Friday, June 1, 2012

The Honour of a London 'Prentice; Being an Account of his Matchless Manhood and brave Adventures done in Turkey, 1763



































Listen, we need to talk about something. Something important. Something that is a documentary and the name of the documentary is CAT DANCERS.

It is the best, most beautiful, most bizarre and insane thing I have ever seen. The official summary reads: "the mesmerizing and haunting tale of the husband-and-wife team who first engaged the world in the art and tragedy of exotic cat entertainment." And now you can watch it in full on Hulu! Basically, there's no reason why everyone isn't obsessed with this documentary. It is a classic case of escalation in storytelling. You think it's about one thing and you're like, "whoa" and then another thing happens and you're like, "NO!" and then another thing happens and you're like, "AAAAHHH!"

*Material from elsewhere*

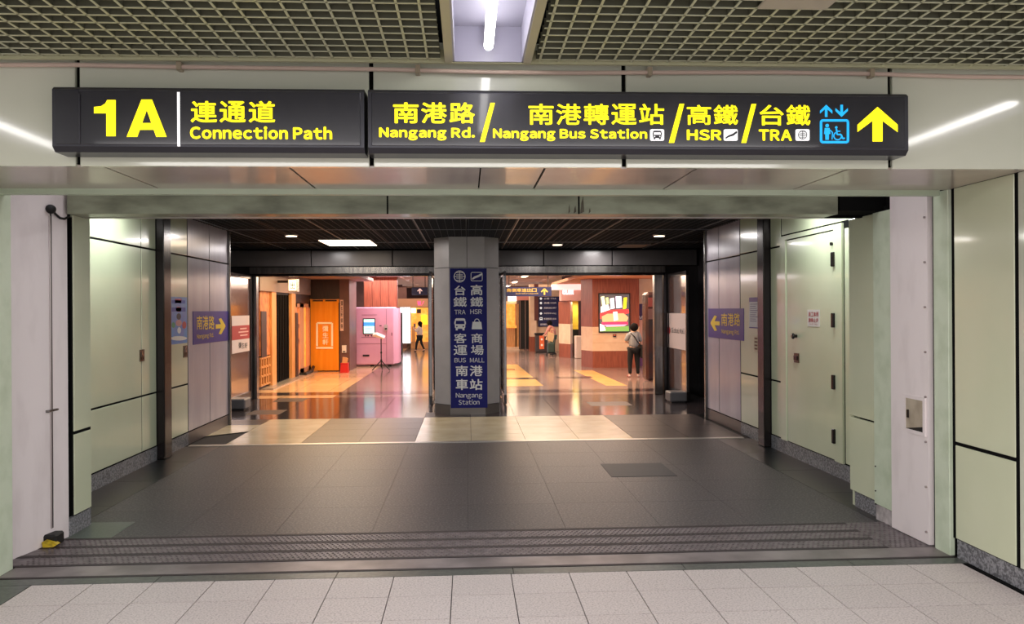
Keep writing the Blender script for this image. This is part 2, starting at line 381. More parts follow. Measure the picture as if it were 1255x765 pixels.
# shop floor beyond the doors (joints in the material: the pieces are under ten pixels)
def tilemat(name, c1, c2, rough, sx=.75, sy=.75):
    m = mat(name, c1, rough + .1); nt = m.node_tree; b = nt.nodes['Principled BSDF']
    br = nt.nodes.new('ShaderNodeTexBrick'); br.offset = 0; br.inputs['Scale'].default_value = 1; br.inputs['Brick Width'].default_value = sx; br.inputs['Row Height'].default_value = sy
    br.inputs['Mortar Size'].default_value = .006; br.inputs['Color1'].default_value = lin(c1); br.inputs['Color2'].default_value = lin(c2); br.inputs['Mortar'].default_value = lin(tuple(int(x * .6) for x in c1))
    g = nt.nodes.new('ShaderNodeNewGeometry'); nt.links.new(g.outputs['Position'], br.inputs['Vector']); nt.links.new(br.outputs['Color'], b.inputs['Base Color']); return m
f_cream = tilemat('shop_floor_cream', (220, 184, 146), (210, 172, 134), .04)
f_grey = tilemat('shop_floor_grey', (120, 106, 100), (110, 96, 92), .05)
f_rose = tilemat('shop_floor_rose', (150, 130, 122), (140, 120, 112), .04)
piece('shop_floor_cream', -4.7, -2.7, 16.75, 44, f_cream); piece('shop_floor_grey', -2.7, -.4, 16.75, 44, f_grey)
piece('shop_floor_rose', -.4, 9, 16.75, 44, f_rose)
piece('dark_gloss_band', -4.7, 4.7, 17.3, 17.9, gloss_fl, z=.002)
for q_ in (((614, 447), (634, 447), (666, 473), (614, 474)), ((703, 454), (726, 454), (769, 473), (743.5, 473))):
    MB().prism([fl(u, v) for u, v in q_], (0, 0, .003)).build('cream_floor_inlay', mat('amber_stone', (240, 196, 120), .16, rgb2=(230, 182, 104), scale=2), floor)
for x0, y0 in ((.9, 20.6), (2.3, 20.8), (.5, 23.8)): piece('dark_floor_inlay', x0, x0 + .9, y0, y0 + .5, gloss_fl, z=.004)
# ---- fascia above the opening
wf = struct('wall_front', MB().box(-9, 9, YF + .03, 5.66, ZS + .02, 3.6).box(-9, -3.46, YF + .03, 5.5, 0, ZS + .02).box(3.86, 9, YF + .03, 5.5, 0, ZS + .02).box(-9, XL - .03, YF + .002, YF + .03, 0, .13).box(XR + .03, 9, YF + .002, YF + .03, 0, .13), gap)
for a, b in ((-9, -6.4), (-6.4, -4.32), (-4.32, -2.205), (-2.18, -.555), (-.53, .915), (.94, 2.52), (2.545, 4.6), (4.62, 6.7), (6.72, 9)):
    low = 3.1 if -2.3 < a < 2.53 else 3.1
    o = MB().chbox(a, b, YF, YF + .03, ZS, 3.30, .004).build('fascia_panel', mint_pale, wf)
for a, b in ((-9, XL - .025), (XR + .025, 9)):
    for i in range(5):
        w_ = (b - a) / 5; MB().chbox(a + i * w_ + .01, a + (i + 1) * w_ - .01, YF, YF + .03, .14, ZS - .01, .004).build('wall_panel', mint, wf)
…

Anyway, "The Honour of a London 'Prentice; Being an Account of his Matchless Manhood and brave Adventures done in Turkey" is about an English dude who goes to Turkey and talks about how great England is. So they throw him to the Lions, but because they starved the lions for 10 days they're super tired and kind of sluggish. Then he does what we would all do in that situation:

Into each Throat he thrust his Arm
with all his Might and Power;
From thence with manly Force,
He tore their Hearts asunder,
And at the King he threw them
To all the People's Wonder.

After that impressive display, the 'Prentice is pardoned, and the king gives him his daughter to marry! Huzzah! 

Basically this ballad is exactly like the movie CAT DANCERS if there were more weird sexual politics and sparkly costumes and also the lions won.

3 comments:

Ray Girvan said...

For me, t has always been impossible to parse the movie title "The Man Who Loved Cat Dancing" as referrin to anything but dancing with cats.

batgirl said...

At least he didn't turn the lions inside out. Because that would have been totally over the top and unbelievable.

Rachel said...

In Anthony Munday's Robin Hood play The Downfall of Robert, Earl of Huntington (1598), Richard the Lionheart derives his nickname from doing the same thing to a lion. It lacks the awesome illustration, though.